Colin Singleton only dates girls named Katherine. And the 19th Katherine, the one he has most loved thus far, just broke up with him. The ultimate Katherine break-up sends Colin on a road trip with his best friend Hassan. They get detoured to a town because of a dead archduke, and Colin spends a lot of time making a formula to predict his break-ups.

The Analysis

Sure, there were plenty of laughs in this book. I also appreciate the great efforts the Katherine predictability math obviously took. The town Colin & Hassan end up in had an interesting, fun cast of characters.

Perhaps my only complaint is how damn unlikable Colin is. He is not self-aware, and I found that very frustrating. I enjoyed the scene where he calls up the last Katherine key to his formula, because it revealed something shocking to Colin about himself. It took a really long time, however, to get to that point.

Here’s the thing about John Green books. They often have a nerdy, not self-aware boy as the main character, who pines after a girl who will hardly give them the time of day. This plot would be incredibly frustrating and annoying if Green didn’t put a twist on it.
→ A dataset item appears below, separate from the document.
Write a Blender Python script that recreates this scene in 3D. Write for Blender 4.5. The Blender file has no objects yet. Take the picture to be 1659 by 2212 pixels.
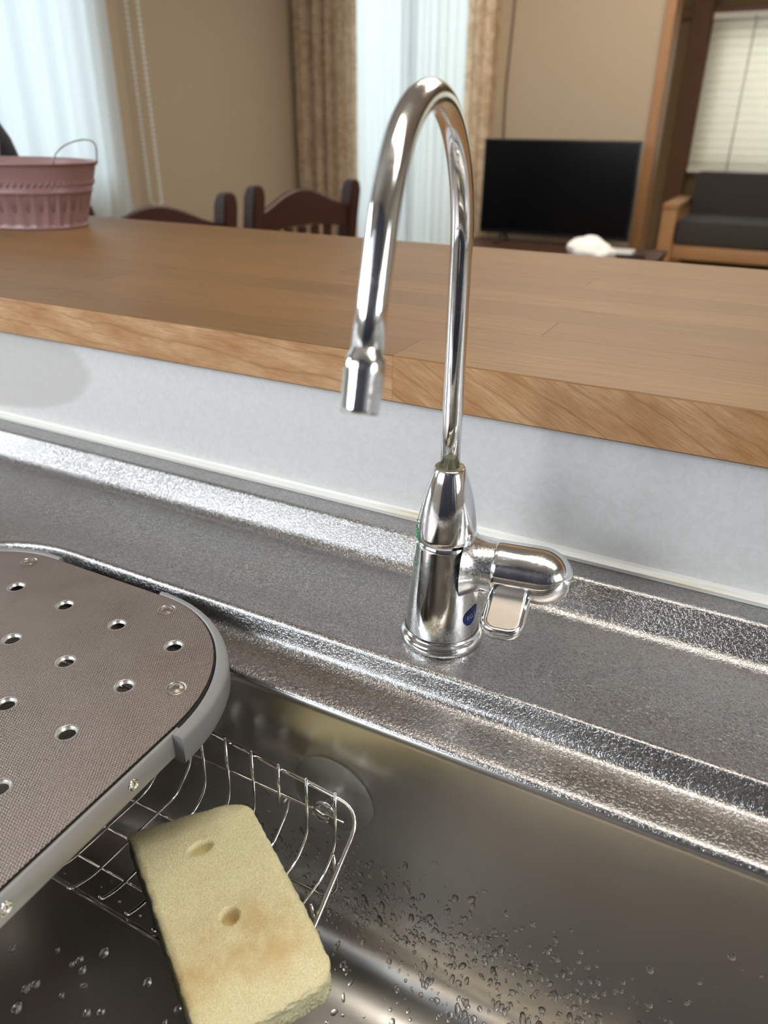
import bpy, bmesh, math, random
from mathutils import Vector, Matrix, noise
PI = math.pi
random.seed(7)
SC = bpy.context.scene
COL = SC.collection

# ------------------------------------------------------------------ camera
F_PX, PITCH, YAW, ROLL = 1614.15, math.radians(27.634), math.radians(27.171), math.radians(0.451)
cd = bpy.data.cameras.new('camera'); cam = bpy.data.objects.new('camera', cd); COL.objects.link(cam)
fw = Vector((-math.sin(YAW)*math.cos(PITCH), math.cos(YAW)*math.cos(PITCH), -math.sin(PITCH)))
rt = Vector((math.cos(YAW), math.sin(YAW), 0)); up = rt.cross(fw)
r2 = rt*math.cos(ROLL)+up*math.sin(ROLL); u2 = -rt*math.sin(ROLL)+up*math.cos(ROLL)
m = Matrix((r2, u2, -fw)).transposed().to_4x4(); m.translation = Vector((0, 0, .30))
cam.matrix_world = m
cd.sensor_fit = 'VERTICAL'; cd.lens = 6.86; cd.sensor_height = 6.86*2212/F_PX; cd.sensor_width = cd.sensor_height*.75
cd.clip_start = .01; cd.clip_end = 60
cd.dof.use_dof = True; cd.dof.focus_distance = .47; cd.dof.aperture_fstop = 2.0
SC.camera = cam

# ------------------------------------------------------------------ world, daylight, exposure
W = bpy.data.worlds.new('overcast_daylight'); SC.world = W; W.use_nodes = True
bg = W.node_tree.nodes['Background']; bg.inputs[0].default_value = (.80, .92, 1.0, 1); bg.inputs[1].default_value = 1.0
SC.view_settings.view_transform = 'Standard'; SC.view_settings.look = 'None'
SC.view_settings.gamma = 1; SC.view_settings.use_curve_mapping = False
SC.view_settings.exposure = 0.0
try:
    SC.cycles.max_bounces = 10; SC.cycles.diffuse_bounces = 5; SC.cycles.glossy_bounces = 5
    SC.cycles.transmission_bounces = 8; SC.cycles.sample_clamp_indirect = 6; SC.cycles.caustics_reflective = False
    SC.cycles.use_denoising = True
except Exception: pass

def area(name, loc, target, sx, sy, power, color):
    l = bpy.data.lights.new(name, 'AREA'); l.shape = 'RECTANGLE'; l.size = sx; l.size_y = sy
    l.energy = power; l.color = color
    o = bpy.data.objects.new(name, l); COL.objects.link(o); o.location = loc
    o.rotation_euler = (Vector(target)-Vector(loc)).to_track_quat('-Z', 'Y').to_euler()
    return o
# daylight just outside the three windows, pointing in
area('daylight_left', (-4.6, 1.9, 1.1), (-2.6, 1.8, .5), 3.6, 2.8, 80, (.86, .95, 1.0))
area('daylight_far', (-1.9, 5.0, .6), (-1.9, 4.0, .2), 1.3, 2.2, 60, (.86, .95, 1.0))
area('daylight_tatami', (.2, 6.4, .9), (.2, 5.3, .5), 1.8, 1.4, 55, (.95, .98, 1.0))
area('daylight_kitchen', (-1.6, -1.9, .95), (-1.1, -.9, .6), 2.0, 1.3, 98, (.90, .95, 1.0))
area('added_daylight_right', (3.2, -.30, .95), (1.5, .15, .4), 1.3, 1.1, 60, (.95, .97, 1.0))  # added source, lifts the right part of the backsplash
area('daylight_side', (-3.4, -.30, .95), (-2.6, -.28, .7), .9, 1.0, 50, (.88, .95, 1.0))

# ------------------------------------------------------------------ helpers
def thing(name, label, cat, loc=(0, 0, 0), group=None, rotz=0):
    o = bpy.data.objects.new(name, None); COL.objects.link(o); o.location = loc; o.rotation_euler = (0, 0, rotz)
    o.empty_display_size = .02
    o['label'] = label; o['category'] = cat
    if group: o['group'] = group
    return o
def tag(o, label, cat, group=None, kind=None):
    o['label'] = label; o['category'] = cat
    if group: o['group'] = group
    if kind: o['kind'] = kind
    return o
def link(name, me, mat, parent=None, smooth=True, label=None, loc=None):
    if mat is not None: me.materials.clear(); me.materials.append(mat)
    if smooth and len(me.polygons): me.polygons.foreach_set('use_smooth', [True]*len(me.polygons))
    o = bpy.data.objects.new(name, me); COL.objects.link(o)
    if parent is not None: o.parent = parent
    if label: o['label'] = label
    if loc is not None: o.location = loc
    return o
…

It wouldn’t work if the guy always got the mysterious girl. And they don’t. Not in a Green book, anyways. I appreciate that about his books…they don’t follow the predictable manic pixie dream girl plot you would read in classic literature. In Abundance of Katherines, however, the twist comes too late in the story. If Colin were a bit more likable the timing would have worked, but he isn’t.

For that reason, I’m willing to bet that Abundance of Katherines will be my least favorite Green book by the time I finish reading them.

And that’s not to say I didn’t like Abundance of Katherines, because I did. It’s just not up to par with Green’s usual writing efforts.